My Day

I’m exhausted and I’m not done working yet. I’ve still got two kids to put to bed.
Today (In no particular order) I:
Did all the bugeting and banking and setting up folders and clearing out cabinets to set up book keeping for 2005.
Ran load after load of sorely neglected holiday laundry. Folding is looming now. Literally. Some of those piles are ready to topple.
Failed to get Patches to nap despite cruelly leaving him in his crib for extended periods of time where he acquired a self-inflicted (and parental guilt inducing) bloody lip.
Put up with excessively cranky Patches for the rest of the day.
Took down and stowed my Huge Christmas Tree.
Took down and stowed everything else which even remotely looked christmasish.
Hauled boxes of Christmas stuff downstairs to hide until next year.
Fixed meals.
Picked up kids from school.
Met the mother of Kiki’s school friend so that going to play at his house is possible. There is friendship potential there for me as well. It bodes well.
Required kids to do their homework.
Rocked Patches for 30 minutes because even though he was (finally) asleep, every time I tried to actually put him down he’d wake up and scream.
Helped Kiki and Gleek trade beds. Again.
Read stories to Gleek and tucked her in.

I’m hoping that what comes next is peaceful bedtimes for Kiki and Link followed by happy and uninterrupted Buffy viewing and Sleeeep.

2 thoughts on “My Day”

  1. Failed to get Patches to nap despite cruelly leaving him in his crib for extended periods of time where he acquired a self-inflicted (and parental guilt inducing) bloody lip.
    [snip]
    Rocked Patches for 30 minutes because even though he was (finally) asleep, every time I tried to actually put him down he’d wake up and scream.

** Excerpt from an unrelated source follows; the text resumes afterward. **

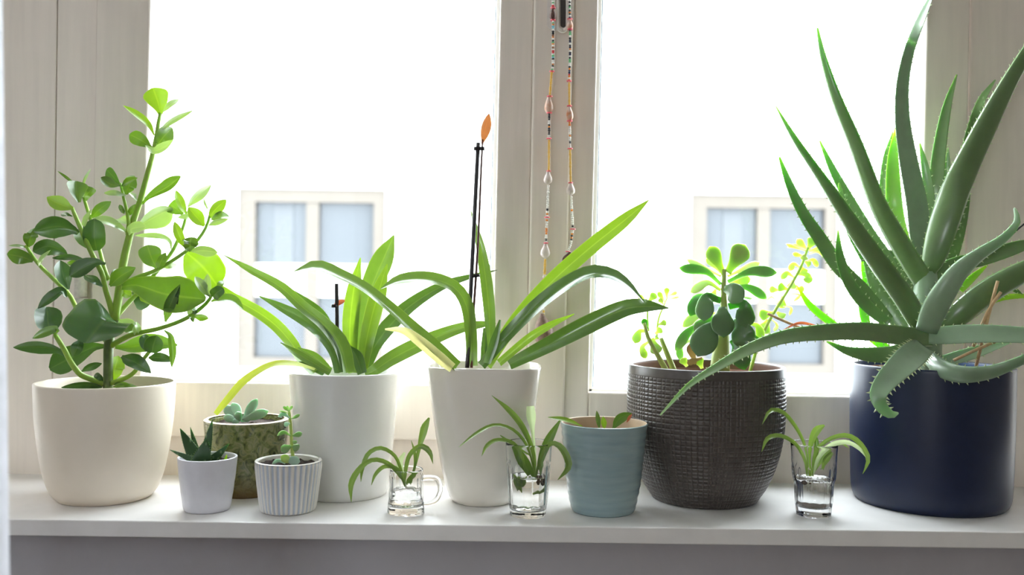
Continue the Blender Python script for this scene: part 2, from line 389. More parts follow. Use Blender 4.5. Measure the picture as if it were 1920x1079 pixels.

    Indigo, my (not for much longer) youngest, is too smart for her own good. We put her crib away because she could climb out of it at about 13 months, and we couldn’t find the “turn the crib into a mesh covered trap… tent, I meant tent!” thing that my wife’s sister gave us for our older daughter. So she’s been on a toddler bed for the last … six months or so, which is useful only as a place to put her after she is firmly asleep.

    Well, last night my wife found the mesh trap thing, and I put it over the top of her toddler bed. It actually worked out pretty well. She liked it at first, you know, new, fun, oooo, this is cool. After Lion King was over and her little TV shut off of its own accord, however, she wasn’t very happy. She was most of the way to sleep by then, so there was no real screaming involved, just some sobbing and and pleading, not too much more than the wife and I could stand. She went to sleep before whatever we were watching intently to keep ourselves distracted was over, and slept until 2am.

    You see, she’s getting four molars in, and she got a cold or something on top of it. A little robitussin (“rub some tussin on it”), a little triaminic, and a sippy cup full of apple joice (she hasn’t been dehydrated, but when they’re sick, I let them drink all they can… to Mordor with the diaper bill, I say), followed by about five minutes cuddling in mommy and daddy’s bed, and I laid her down inside the trap, expecting a fight. I told her that if she went to sleep nice, I wouldn’t zip it up, so she could get out when she woke up.

    She went to sleep nice.

    Oh yes, naptime will be in the trap, it will.

    We used this thing to good effect with Scarlet, though we started earlier. Also, Indigo seems quicker to figure some kinds of things out than Scarlet was, so I wouldn’t be too surprised if she just gets to accept it, and decides rather quickly that going to sleep nice is better than being zipped in the trap.

    On the other hand, Indigo is a lot more stubborn than Scarlet as well, and I would further not be surprised if she fights it.

    Or, she might do both.

    I share this story because The Patches Adventures of your day sound so terrifyingly familiar. The bloody lip, particularly, is one of the reasons we put her crib away. She could climb out of it, safely, about 3 times out of 5. Yeah, that was fun, as I’m sure you can imagine.

  2. sleeping kids

    Ah, the joys of trying to make them sleep. Until she was four years old, Kiki wouldn’t go to sleep unless I lay down with her. Four Years. It got really old. I did it to myself really, and I wasn’t experienced enough to know how to undo it. Howard and I both had much lower tolerances for crying back then. I’ve never trapped myself that way again. I’ve learned how to be mean and require them to sleep in their beds by themselves.

    Gleek was (and is) a climber and had to be removed from the crib at 18 months. I didn’t have one of those cool sounding bed-traps. Instead I childproofed the room and put a child-safety knob on the inside of her bedroom door. In essense I turned her whole room into a playpen. She fell asleep on the floor alot.

    Patches has yet to figure out that he is capable of climbing out of the crib. When he does the crib mattress will go on the floor and the doorknob will go back on the door. I’m hoping for another year in the crib, but I doubt I’ll get it. Another six months would give him time to develop so that I can reason with him using logic rather than coersion.